You might imagine I am crying wolf here. Could tasting wine possibly be anything other than pleasurable? The problem is partly the wine itself (tough, tart, inky, work in progress), partly the timing (first tasting appointments are at eight in the morning) and the sheer concentration required. Drinking is pleasure. Tasting is work.

Not that there is not immense intellectual stimulation involved. It truly is fascinating to see how each individual château performs each year and to try to build up an overall picture of the vintage – which is much more difficult than simply working out who, within a given appellation, has made the best wine. But hedonism it is not.

Anyone who has ever tasted red wines only a few months old but designed to live for years or decades knows that these wines very rarely provide sensual pleasure at the time. One is trying to read them for likely future development and potential. I am frequently asked exactly how to taste young wine and to go through the tannins, the undeveloped fruit and the acid to the process of assessment. But, like so many instinctive activities, breathing for example, it is now almost impossible for me to analyse and describe it. The best I can do is say we are generally looking for the right sort of balance between all these elements, as well of course as attractive flavours.

But what of the mechanics? Well the micro-mechanics are that a head cold is unhelpful. I completed the 2000 primeur marathon with a real stinker and had to rely heavily on nasal decongestant spray, taken long enough before tasting that the residual flavour was not a distraction.

It goes without saying that spitting is essential – particularly since we sometimes taste 100 wines in a day. And, unless you have the memory of France's wine guru Michel Bettane, some efficient form of note-taking is also required – even if the handwriting does tend to deteriorate a bit towards the evening.

The typical tasting is of a range of different wines from the same appellation(s) held at one of Bordeaux's hundreds of wine châteaux where the converging cars are marshalled into some suitable paddock, the tasters crunch over the gravel to a well-signposted salon, grab a rather fine long-stemmed glass and then fight their way to the bottles of wine taken recently from barrels before fighting their way to a spittoon, all the while writing their notes in notebooks and on clipboards with mouths too full to chatter.
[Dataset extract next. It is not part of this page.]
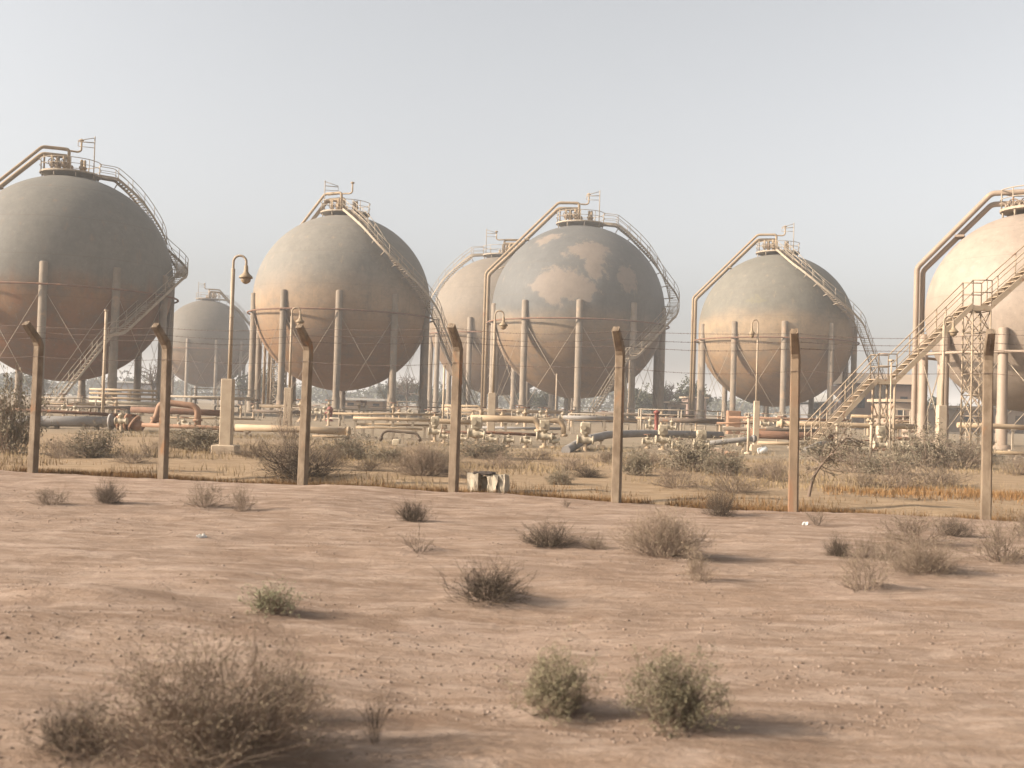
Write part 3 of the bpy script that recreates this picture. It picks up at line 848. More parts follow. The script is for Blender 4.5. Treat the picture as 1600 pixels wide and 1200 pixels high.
pipe([(690, 675), (770, 676), (850, 680)], 2.5, M['rust'], 'rusty low pipe under the cream elbows', 41, sup=(.15, .5, .85))
pipe([(740, 668), (880, 670)], 2.2, M['greypipe'], 'slim grey pipe behind the cream elbows', 47, sup=(.2, .8))
pipe([(884, 704, 36), (912, 688, 40), (950, 679, 43), (1010, 677, 45), (1128, 680, 47)], 6.2, M['greypipe'], 'thick grey pipe rising from the ground beside the fifth post', flange=(.32,), sup=(.45, .8), rad=.6)
pipe([(1096, 694), (1140, 689), (1182, 685)], 4.2, M['greypipe'], 'short grey pipe sloping up left of the sixth post', 41, sup=(.2, .8), flange=(.95,))
pipe([(1168, 678), (1240, 681), (1305, 683)], 6.5, M['rust'], 'thick rust red pipe behind the orange stained post', 48, sup=(.1, .5, .9), flange=(.05,))
pipe([(1120, 661), (1180, 662)], 1.6, M['orange'], 'thin orange pipe right of the gooseneck lamp', 50, sup=(.1, .9))
pipe([(1214, 662), (1290, 663), (1345, 665), (1432, 667)], 4.2, M['pipe_cream'], 'cream pipe crossing behind the free staircase', 51, sup=(.1, .4, .7, .95), flange=(.03,))
pipe([(1184, 692), (1262, 694)], 2.9, M['pipe_cream'], 'low cream pipe below the rust red pipe', 43, sup=(.1, .9))
pipe([(1256, 704, 40), (1282, 693, 42), (1345, 692, 43)], 4.0, M['greypipe'], 'grey pipe bending up at the foot of the free staircase', sup=(.5, .9))
pipe([(1496, 664), (1560, 666), (1640, 670)], 4.2, M['pipe_cream'], 'cream pipe behind the lattice stair tower', 53, sup=(.1, .6))
pipe([(1540, 706), (1640, 711)], 3.2, M['ochre'], 'low ochre pipe right of the nearest post', 42, sup=(.1, .5))
pipe([(1300, 700), (1366, 702), (1436, 706)], 3.0, M['rust'], 'rusty low pipe at the foot of the stair legs', 41, sup=(.1, .6))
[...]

As the day wears on our teeth and fingers blacken and, such is the physiognomy and practice of some tasters, that they develop little purple wings on each side of the lips where the glass hits the cheek.
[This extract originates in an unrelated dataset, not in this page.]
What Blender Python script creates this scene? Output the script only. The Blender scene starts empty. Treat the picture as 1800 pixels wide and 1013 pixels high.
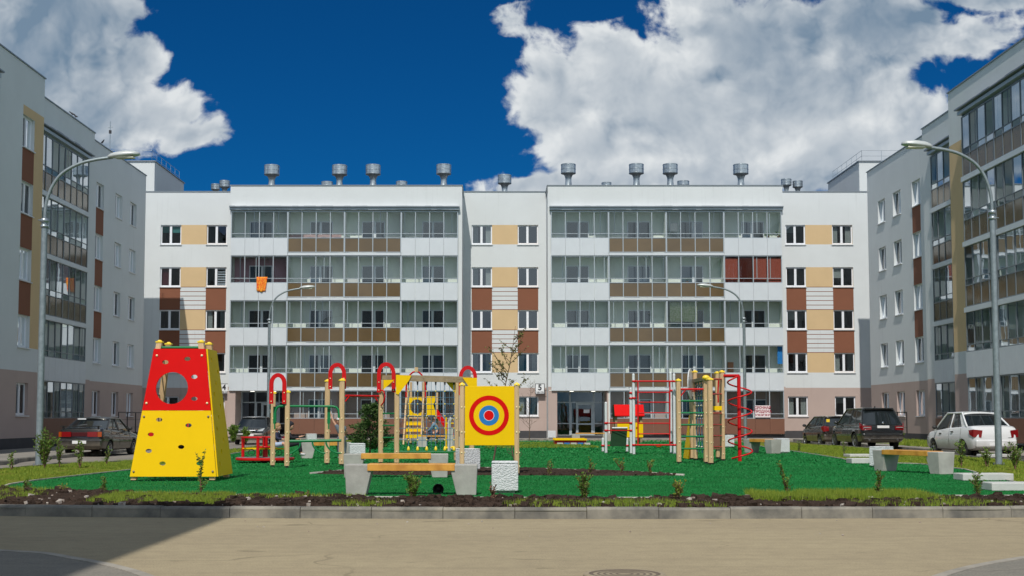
import bpy, bmesh, math, random
from mathutils import Vector, Matrix
random.seed(7)
SC = bpy.context.scene
COL = SC.collection
R = math.radians
# ------------------------------------------------------------ camera
F, PITCH, EYE = 2300.0, R(4), 1.4
CX, CY = 872.0, 574.0
cam_d = bpy.data.cameras.new('camera')
cam = bpy.data.objects.new('camera', cam_d); COL.objects.link(cam)
cam.location = (0, 0, EYE); cam.rotation_euler = (R(90) + PITCH, 0, 0)
cam_d.sensor_width = 36; cam_d.lens = 36 * F / 1800
cam_d.shift_x = (900 - CX) / 1800; cam_d.shift_y = (CY - 506.5) / 1800
cam_d.clip_end = 3000
SC.camera = cam
# ------------------------------------------------------------ sun and sky
SUN = Vector((-0.18, -1.0, 1.26)).normalized()
sl = bpy.data.lights.new('sun', 'SUN'); sl.energy = 3.9; sl.angle = R(0.5); sl.color = (1, 0.95, 0.87)
so = bpy.data.objects.new('sun', sl); COL.objects.link(so)
so.rotation_euler = SUN.to_track_quat('Z', 'Y').to_euler()
SC.view_settings.view_transform = 'Standard'; SC.view_settings.look = 'None'
SC.view_settings.exposure = 0.0
W = bpy.data.worlds.new('World'); SC.world = W; W.use_nodes = True
_c, _s = math.cos(PITCH), math.sin(PITCH)

class NT:
    """small helper to chain nodes"""
    def __init__(s, tree): s.t = tree
    def n(s, typ, **kw):
        nd = s.t.nodes.new(typ)
        for k, v in kw.items(): setattr(nd, k, v)
        return nd
    def put(s, sock, v):
        if hasattr(v, 'links') or isinstance(v, bpy.types.NodeSocket): s.t.links.new(v, sock)
        elif v is not None:
            if sock.type == 'RGBA' and len(v) == 3: v = (*v, 1)
            sock.default_value = v
    def m(s, op, a, b=None, c=None, clamp=False):
        nd = s.n('ShaderNodeMath', operation=op, use_clamp=clamp)
        s.put(nd.inputs[0], a)
        if b is not None: s.put(nd.inputs[1], b)
        if c is not None: s.put(nd.inputs[2], c)
        return nd.outputs[0]
    def mix(s, f, a, b, mode='MIX'):
        nd = s.n('ShaderNodeMix', data_type='RGBA', blend_type=mode)
        s.put(nd.inputs[0], f); s.put(nd.inputs[6], a); s.put(nd.inputs[7], b)
        return nd.outputs[2]
    def noise(s, vec, scale, detail=3, rough=0.55, dist=0, out=0):
        nd = s.n('ShaderNodeTexNoise')
        if vec is not None: s.put(nd.inputs['Vector'], vec)
        nd.inputs['Scale'].default_value = scale; nd.inputs['Detail'].default_value = detail
        nd.inputs['Roughness'].default_value = rough; nd.inputs['Distortion'].default_value = dist
        return nd.outputs[out]
    def ramp(s, f, lo, hi, a=0.0, b=1.0, smooth=True):
        nd = s.n('ShaderNodeMapRange', interpolation_type='SMOOTHSTEP' if smooth else 'LINEAR')
        s.put(nd.inputs[0], f)
        for i, v in zip((1, 2, 3, 4), (lo, hi, a, b)): nd.inputs[i].default_value = v
        return nd.outputs[0]

def skydir(px, py):
    t = (CY - py) / F; k = _c - t * _s
    return (px - CX) / F / k, (t * _c + _s) / k

def build_world():
    t = W.node_tree; t.nodes.clear(); q = NT(t)
    out = q.n('ShaderNodeOutputWorld'); bg = q.n('ShaderNodeBackground'); bg.inputs['Strength'].default_value = 0.15
    t.links.new(bg.outputs[0], out.inputs[0])
    sky = q.n('ShaderNodeTexSky', sky_type='NISHITA', sun_disc=False, sun_elevation=math.asin(SUN.z),
              sun_rotation=math.atan2(SUN.x, SUN.y), altitude=1500, air_density=1.0, dust_density=0.1, ozone_density=5.0)
    blue = q.mix(1.0, sky.outputs[0], (0.012, 0.18, 0.33), 'MULTIPLY')
    tc = q.n('ShaderNodeTexCoord'); sp = q.n('ShaderNodeSeparateXYZ'); t.links.new(tc.outputs['Generated'], sp.inputs[0])
    x, y, z = sp.outputs
    ya = q.m('MAXIMUM', q.m('ABSOLUTE', y), 0.02)
    a = q.m('DIVIDE', x, ya); b = q.m('DIVIDE', z, ya)
    cb = q.n('ShaderNodeCombineXYZ'); q.put(cb.inputs[0], a); q.put(cb.inputs[1], b); v0 = cb.outputs[0]
    nz = q.n('ShaderNodeTexNoise'); q.put(nz.inputs['Vector'], v0); nz.inputs['Scale'].default_value = 9
    nz.inputs['Detail'].default_value = 5
    wv = q.n('ShaderNodeVectorMath', operation='MULTIPLY_ADD')
    q.put(wv.inputs[0], nz.outputs['Color']); wv.inputs[1].default_value = (0.05, 0.05, 0); q.put(wv.inputs[2], v0)
    sw = q.n('ShaderNodeSeparateXYZ'); t.links.new(wv.outputs[0], sw.inputs[0]); wa, wb, _ = sw.outputs
    wa = q.m('SUBTRACT', wa, 0.025); wb = q.m('SUBTRACT', wb, 0.025)
    # cumulus masses: (px, py, half width, half height) as angles
    BL = [(50, 100, 190, 155), (-60, 200, 260, 140), (130, 20, 130, 60), (190, 190, 130, 90), (290, 190, 75, 60), (345, 235, 60, 40), (240, 90, 60, 60),
          (980, 170, 95, 98), (1080, 130, 150, 110), (1030, 250, 105, 62), (1180, 200, 190, 150), (1300, 60, 230, 110),
          (1400, 180, 230, 180), (1560, 50, 260, 75), (1480, 270, 240, 90), (1640, 260, 170, 85), (1720, -20, 110, 50), (1010, 320, 100, 28), (930, 325, 60, 18),
          (915, 40, 26, 16), (945, 22, 22, 14), (1190, 310, 240, 70), (1900, 330, 200, 70)]
    BL = [(*b_, 1.0) for b_ in BL if b_[0] not in (915, 945)] + [(925, 32, 70, 36, -.10), (430, 205, 60, 20, -.2), (1010, 330, 190, 34, .12), (960, 300, 70, 45, 0.0)]
    mask = None
    for px, py, rx, ry, pk in BL:
        a0, b0 = skydir(px, py)
        da = q.m('DIVIDE', q.m('SUBTRACT', wa, a0), rx / F); db = q.m('DIVIDE', q.m('SUBTRACT', wb, b0), ry / F)
        d = q.m('SUBTRACT', 1.0, q.m('SQRT', q.m('ADD', q.m('MULTIPLY', da, da), q.m('MULTIPLY', db, db))))
        if pk != 1.0: d = q.m('MINIMUM', d, pk)
        mask = d if mask is None else q.m('SMOOTH_MAX', mask, d, 0.15)
    def vor(vec, sc):      # billows
        n_ = q.noise(vec, sc, 5, .55)
        return q.m('MULTIPLY', q.m('ABSOLUTE', q.m('SUBTRACT', n_, .5)), 2.4)
    n1 = q.noise(wv.outputs[0], 17, 8, 0.62)
    v1 = vor(wv.outputs[0], 9.5)
    dens = q.m('ADD', mask, q.m('ADD', q.m('MULTIPLY', q.m('SUBTRACT', n1, 0.5), 1.5), q.m('MULTIPLY', q.m('SUBTRACT', 0.13, v1), 1.1)))
    cov = q.ramp(dens, -0.05, 0.22)
    of = q.n('ShaderNodeVectorMath', operation='ADD'); q.put(of.inputs[0], wv.outputs[0]); of.inputs[1].default_value = (-0.008, 0.012, 0)
    v2 = vor(of.outputs[0], 9.5)
    l1 = q.noise(wv.outputs[0], 7, 5, 0.55); l2 = q.noise(of.outputs[0], 7, 5, 0.55)
    thin = q.ramp(dens, 0.3, 1.0, 1.0, 0.35)
    rel = q.m('MULTIPLY', q.m('ADD', q.m('MULTIPLY', q.m('SUBTRACT', v2, v1), 1.5), q.m('MULTIPLY', q.m('SUBTRACT', l1, l2), 3.2)), thin)
    big = q.noise(v0, 3.4, 2, 0.5)
    thick = q.ramp(dens, 0.05, 0.85)
    br = q.m('ADD', q.m('SUBTRACT', 0.93, q.m('MULTIPLY', thick, 0.25)), q.m('MULTIPLY', q.m('SUBTRACT', big, 0.5), 0.45))
    br = q.m('ADD', br, rel)
    # the left mass and the bank at upper right are greyer
    br = q.m('SUBTRACT', br, q.ramp(wa, -0.34, -0.22, 0.62, 0.12))
    a0, b0 = skydir(1520, 60)
    gd = q.m('SQRT', q.m('ADD', q.m('POWER', q.m('MULTIPLY', q.m('SUBTRACT', wa, a0), 7.5), 2.0), q.m('POWER', q.m('MULTIPLY', q.m('SUBTRACT', wb, b0), 16.0), 2.0)))
    br = q.m('SUBTRACT', br, q.ramp(gd, 0.3, 1.3, 0.46, 0.0))
    br = q.m('SUBTRACT', br, q.m('MULTIPLY', q.ramp(wb, 0.17, 0.23, 0.20, 0.0), q.ramp(wa, 0.13, 0.2)))
    br = q.m('MINIMUM', q.m('MAXIMUM', br, 0.0), 1.0)
    cr = q.mix(q.ramp(br, 0.0, 1.0, smooth=False), (1.15, 1.7, 2.35), (5.0, 5.2, 5.3))
    # behind and above the viewer: unseen scattered clouds, added bright as fill light
    nb = q.noise(tc.outputs['Generated'], 3.1, 6, 0.55)
    back = q.m('MULTIPLY', q.ramp(nb, 0.42, 0.56), q.ramp(y, -0.02, 0.05, 1.0, 0.0))
    up = q.m('MULTIPLY', q.ramp(nb, 0.40, 0.56), q.ramp(b, 0.50, 0.9))
    bu = q.m('MAXIMUM', back, up)
    front = q.m('MULTIPLY', cov, q.m('MULTIPLY', q.ramp(y, -0.02, 0.05), q.ramp(b, 0.42, 0.8, 1, 0)))
    cr = q.mix(bu, cr, q.mix(q.ramp(z, 0.35, 0.75), (7.0, 8.1, 9.0), (2.8, 3.3, 3.9)))
    cv = q.m('MULTIPLY', q.m('MAXIMUM', front, bu), 0.98)
    q.put(bg.inputs[0], q.mix(cv, blue, cr))
build_world()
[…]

If all this sounds a little spoon-fed, you should be aware that there are complications. The Union des Grands Crus organises, splendidly, the major appellation tastings but the truly significant wines, the so-called first growths, refuse to have their wines seen off the premises at these bun fights so the tasters have to trek, in a series of carefully synchronised appointments, to each in turn. And since the UGC tastings are not grand enough for the first growths there are, inevitably, other châteaux owners who believe they too should operate outside the system. So, all in all, an appointment is required at about two dozen châteaux, not to mention invaluable supplementary ranges of wines on show chez merchants in and around the city providing a useful second or third look at many of these wines, plus what is now a positive rash of tastings of less exalted but often particularly interesting wines outside the remit of the UGC.

Thanks to a campaign mounted some years ago by Michel Bettane, the UGC tastings for journalists are now hugely more valuable and peaceful than they were. We now have the option of tasting blind which is a boon in eradicating any possible prejudice for or against particular châteaux, and these blind tastings tend to be held, seated, in conditions of silence disturbed only by the click of our keyboards. Indeed at the end of every March nowadays there must be a run on multi-plug adaptors as the blind tasting salons are equipped. Some of them even treat us to servers – true luxury.
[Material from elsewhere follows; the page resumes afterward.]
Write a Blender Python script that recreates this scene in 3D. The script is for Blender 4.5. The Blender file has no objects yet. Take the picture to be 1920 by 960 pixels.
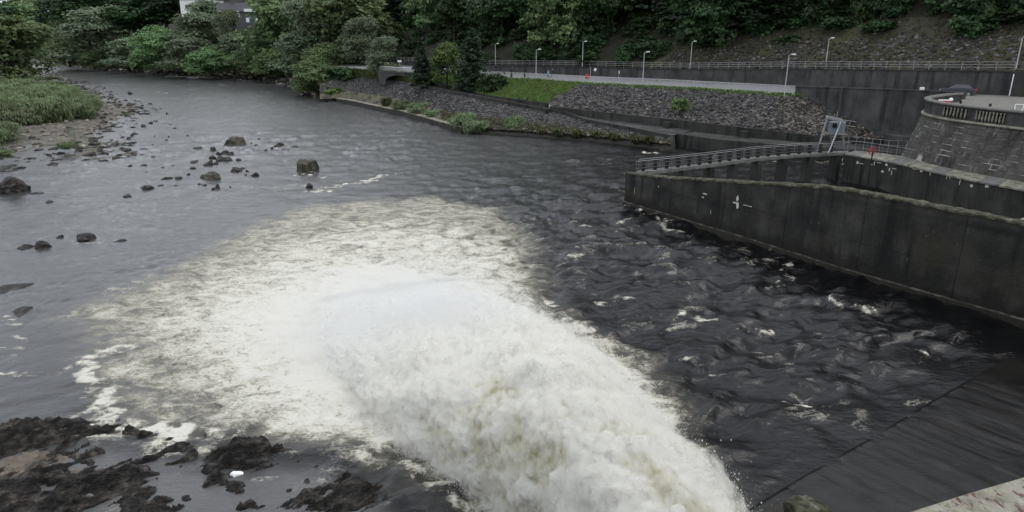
import bpy, bmesh, math, random
import numpy as np
from mathutils import Vector, Matrix, Euler

# ------------------------------------------------------------------ camera, light, exposure
scene = bpy.context.scene
COL = scene.collection
F, CAM_H = 1300.0, 16.0                      # focal length in pixels of a 1920 px wide frame, height over the river
PITCH = math.atan(417 / 1300)
cam_d = bpy.data.cameras.new('camera')
cam = bpy.data.objects.new('camera', cam_d)
COL.objects.link(cam)
cam.location = (0, 0, CAM_H)
cam.rotation_euler = (math.pi / 2 - PITCH, 0, 0)
cam_d.sensor_width = 36
cam_d.lens = 36 * F / 1920
cam_d.clip_start, cam_d.clip_end = 0.2, 6000
scene.camera = cam

SUN_EL, SUN_AZ = math.radians(52), math.radians(75)   # azimuth from +Y towards +X
world = bpy.data.worlds.new('World')
scene.world = world
world.use_nodes = True
wn = world.node_tree
wn.nodes.clear()
sky = wn.nodes.new('ShaderNodeTexSky')
sky.sky_type = 'NISHITA'
sky.sun_disc = False
sky.sun_elevation = SUN_EL
sky.sun_rotation = SUN_AZ
sky.air_density, sky.dust_density, sky.ozone_density = 1.0, 1.0, 1.0
hs = wn.nodes.new('ShaderNodeHueSaturation')
hs.inputs['Saturation'].default_value = 0.30
bg = wn.nodes.new('ShaderNodeBackground')
bg.inputs['Strength'].default_value = 0.15
wo = wn.nodes.new('ShaderNodeOutputWorld')
wn.links.new(sky.outputs[0], hs.inputs['Color'])
cn = wn.nodes.new('ShaderNodeTexNoise')          # broken cloud cover over the clear-sky colour
cn.inputs['Scale'].default_value = 2.2
cn.inputs['Detail'].default_value = 5
cr = wn.nodes.new('ShaderNodeValToRGB')
cr.color_ramp.elements[0].position = 0.32
cr.color_ramp.elements[0].color = (2.5, 2.75, 3.2, 1)
cr.color_ramp.elements[1].position = 0.68
cr.color_ramp.elements[1].color = (9.9, 10.3, 11.0, 1)
tc = wn.nodes.new('ShaderNodeTexCoord')
cm = wn.nodes.new('ShaderNodeMix')
cm.data_type = 'RGBA'
cm.inputs['Factor'].default_value = 0.8
wn.links.new(tc.outputs['Generated'], cn.inputs['Vector'])
wn.links.new(cn.outputs['Fac'], cr.inputs[0])
wn.links.new(hs.outputs[0], cm.inputs['A'])
wn.links.new(cr.outputs[0], cm.inputs['B'])
wn.links.new(cm.outputs['Result'], bg.inputs['Color'])
wn.links.new(bg.outputs[0], wo.inputs['Surface'])
sun_d = bpy.data.lights.new('sun', 'SUN')
sun_d.energy = 0.7
sun_d.angle = math.radians(12)
sun_d.color = (1.0, 0.97, 0.92)
sun = bpy.data.objects.new('sun', sun_d)
COL.objects.link(sun)
sdir = Vector((math.sin(SUN_AZ) * math.cos(SUN_EL), math.cos(SUN_AZ) * math.cos(SUN_EL), math.sin(SUN_EL)))
sun.rotation_euler = sdir.to_track_quat('Z', 'Y').to_euler()
sun.location = (60, 40, 80)
scene.view_settings.view_transform = 'Standard'
scene.view_settings.look = 'None'
scene.view_settings.exposure = 0.4
scene.view_settings.gamma = 1
scene.view_settings.use_curve_mapping = False
scene.cycles.volume_step_rate = 2.0
scene.cycles.max_bounces = 8
scene.cycles.diffuse_bounces = 5
scene.cycles.volume_bounces = 3
scene.cycles.transparent_max_bounces = 16

# ------------------------------------------------------------------ helpers
_c, _s = math.cos(PITCH), math.sin(PITCH)


def ray(px, py):
    x = (px - 960) / F
    y = (480 - py) / F
    return Vector((x, _c + y * _s, -_s + y * _c))


def at(px, py, z=0.0):
    d = ray(px, py)
    t = (z - CAM_H) / d.z
    return Vector((d.x * t, d.y * t, z))


def at_y(px, py, Y):
    d = ray(px, py)
    t = Y / d.y
    return Vector((d.x * t, Y, CAM_H + d.z * t))


_rng = np.random.RandomState(7)
_perm = np.concatenate([_rng.permutation(256)] * 3)
_vals = _rng.rand(256)


def vnoise(x, y, z=0.0, seed=0):
    x = np.asarray(x, float); y = np.asarray(y, float)
    z = np.zeros_like(x) + z + seed * 17.31
    xi = np.floor(x).astype(int); yi = np.floor(y).astype(int); zi = np.floor(z).astype(int)
    fx = x - xi; fy = y - yi; fz = z - zi
    u = fx * fx * fx * (fx * (fx * 6 - 15) + 10)
    v = fy * fy * fy * (fy * (fy * 6 - 15) + 10)
    w = fz * fz * (3 - 2 * fz)

    def h(i, j, k):
        return _vals[_perm[_perm[_perm[i & 255] + (j & 255)] + (k & 255)]]
    a = h(xi, yi, zi) * (1 - u) + h(xi + 1, yi, zi) * u
    b = h(xi, yi + 1, zi) * (1 - u) + h(xi + 1, yi + 1, zi) * u
    r0 = a * (1 - v) + b * v
    a = h(xi, yi, zi + 1) * (1 - u) + h(xi + 1, yi, zi + 1) * u
    b = h(xi, yi + 1, zi + 1) * (1 - u) + h(xi + 1, yi + 1, zi + 1) * u
    r1 = a * (1 - v) + b * v
    return (r0 * (1 - w) + r1 * w) * 2 - 1


def fbm(x, y, z=0.0, octv=4, seed=0, gain=0.5, lac=2.03):
    out = 0; amp = 1; f = 1; tot = 0
    for o in range(octv):
        out = out + amp * vnoise(np.asarray(x) * f, np.asarray(y) * f, np.asarray(z) * f, seed + o * 3)
        tot += amp; amp *= gain; f *= lac
    return out / tot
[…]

One infallible rule of wine tasting is that it makes you terribly hungry, so what of the solid matter? Rather good lunches have generally been provided by the châteaux holding UGC tastings to set us up for an afternoon's tasting but this year a diktat went out that lunches should be lighter. Some châteaux interpreted this by omitting the cheese course and moving straight on to strawberry parfait, one by serving canapes only. The French journalists' reaction to this is not recorded.

In past years I have tended to socialise in the evening, enjoying dinners with Bordeaux's incomparable mature wines – the reason, after all, we are all here in the first place. This, I have finally worked out, has doubtless been my undoing, so this year I communed instead with salad and cheese from room service. It did not provide quite the same input of gossip but is probably responsible for the fact that only serious damage I seem to have done this year is to my teeth.

I took advice from an Australian wine judge-cum-dentist and armed myself with Gel-Kam, a mineralising gel applied to the teeth each evening designed to ward off the predations of acid. But those 2003s sure were deep in colour, as I can tell every time I look in the mirror.